Most TV watchers are familiar with the term “Gleek.” A Gleek refers to anyone who is obsessed with the television show Glee. It is a clever combination of the words “glee” and “geek,” implying that the person is a “Glee Geek,” similar to calling someone who loves Star Trek a “Trekkie.” Glee appeared on the entertainment scene in 2009 airing on Fox, and it exploded practically overnight into a phenomenon capturing audiences of all demographics. Gleeks everywhere are able to relate to Glee due to its colorful culture and the wide range of topics that it explores. Although ratings have slightly dropped during season 3 this year, Gleeks remain loyal and Glee has stayed true to being a truly one of a kind show that’s not afraid to push limits.

I was never a big fan of Glee until season 3. I watched a couple season 2 episodes but never had time to fully dedicate myself until I learned of Glee being on Hulu.

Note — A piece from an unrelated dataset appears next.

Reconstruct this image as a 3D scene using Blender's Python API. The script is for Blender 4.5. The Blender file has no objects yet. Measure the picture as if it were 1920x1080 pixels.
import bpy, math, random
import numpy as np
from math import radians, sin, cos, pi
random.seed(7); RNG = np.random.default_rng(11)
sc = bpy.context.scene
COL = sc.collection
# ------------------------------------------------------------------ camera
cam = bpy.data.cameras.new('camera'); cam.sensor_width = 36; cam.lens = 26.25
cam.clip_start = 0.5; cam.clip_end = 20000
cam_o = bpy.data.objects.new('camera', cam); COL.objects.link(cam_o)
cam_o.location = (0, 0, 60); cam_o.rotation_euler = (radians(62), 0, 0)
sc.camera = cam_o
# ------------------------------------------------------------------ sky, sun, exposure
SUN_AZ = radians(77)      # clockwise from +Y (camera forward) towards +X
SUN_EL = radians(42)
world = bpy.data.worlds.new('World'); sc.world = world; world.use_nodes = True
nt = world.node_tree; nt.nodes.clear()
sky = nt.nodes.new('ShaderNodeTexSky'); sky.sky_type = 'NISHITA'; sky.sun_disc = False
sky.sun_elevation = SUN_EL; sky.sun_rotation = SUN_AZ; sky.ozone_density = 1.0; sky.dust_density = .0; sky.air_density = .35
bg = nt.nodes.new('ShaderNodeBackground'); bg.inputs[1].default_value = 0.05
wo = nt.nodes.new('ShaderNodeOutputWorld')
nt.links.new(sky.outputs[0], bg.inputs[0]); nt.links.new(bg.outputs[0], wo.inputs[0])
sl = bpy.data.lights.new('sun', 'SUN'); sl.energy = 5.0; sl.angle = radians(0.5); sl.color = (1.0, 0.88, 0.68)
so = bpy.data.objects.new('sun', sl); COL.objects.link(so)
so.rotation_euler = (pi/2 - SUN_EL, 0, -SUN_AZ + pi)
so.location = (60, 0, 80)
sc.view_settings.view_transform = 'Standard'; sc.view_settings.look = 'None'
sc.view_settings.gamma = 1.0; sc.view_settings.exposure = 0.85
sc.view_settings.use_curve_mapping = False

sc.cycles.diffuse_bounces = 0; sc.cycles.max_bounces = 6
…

I am currently in college and do not have a TV in my dorm room so therefore, I rely heavily on Hulu.com to satisfy my TV cravings. Although the newest episodes are not available until a week after they have already aired, I find Hulu to be a great way to access TV shows, Glee included. Hulu is convenient, free, and there aren’t many commercials. I look forward to sitting down and watching Glee every week whenever I get a chance, and Hulu lets me accomplish this.

Glee is definitely a trendsetting show. It incorporates singing, dancing, humor, and real teen as well as adult issues all into one hour long time slot. It’s a drama but also a comedy all packaged by outrageously talented singers. And who can forget the shows witty dialogue and rememberable characters who you can’t help but to feel for. Glee pushes boundaries by not hesitating to discuss issues such as teen pregnancy, homosexuality, bullying, alcohol, death, and even teen marriage. Glee has been on the cutting edge for a long time and I believe that it always will be. Although I would not consider myself a full-fledged Gleek, I do enjoy a good slushy in the face accompanied by some strong vocals on a regular basis.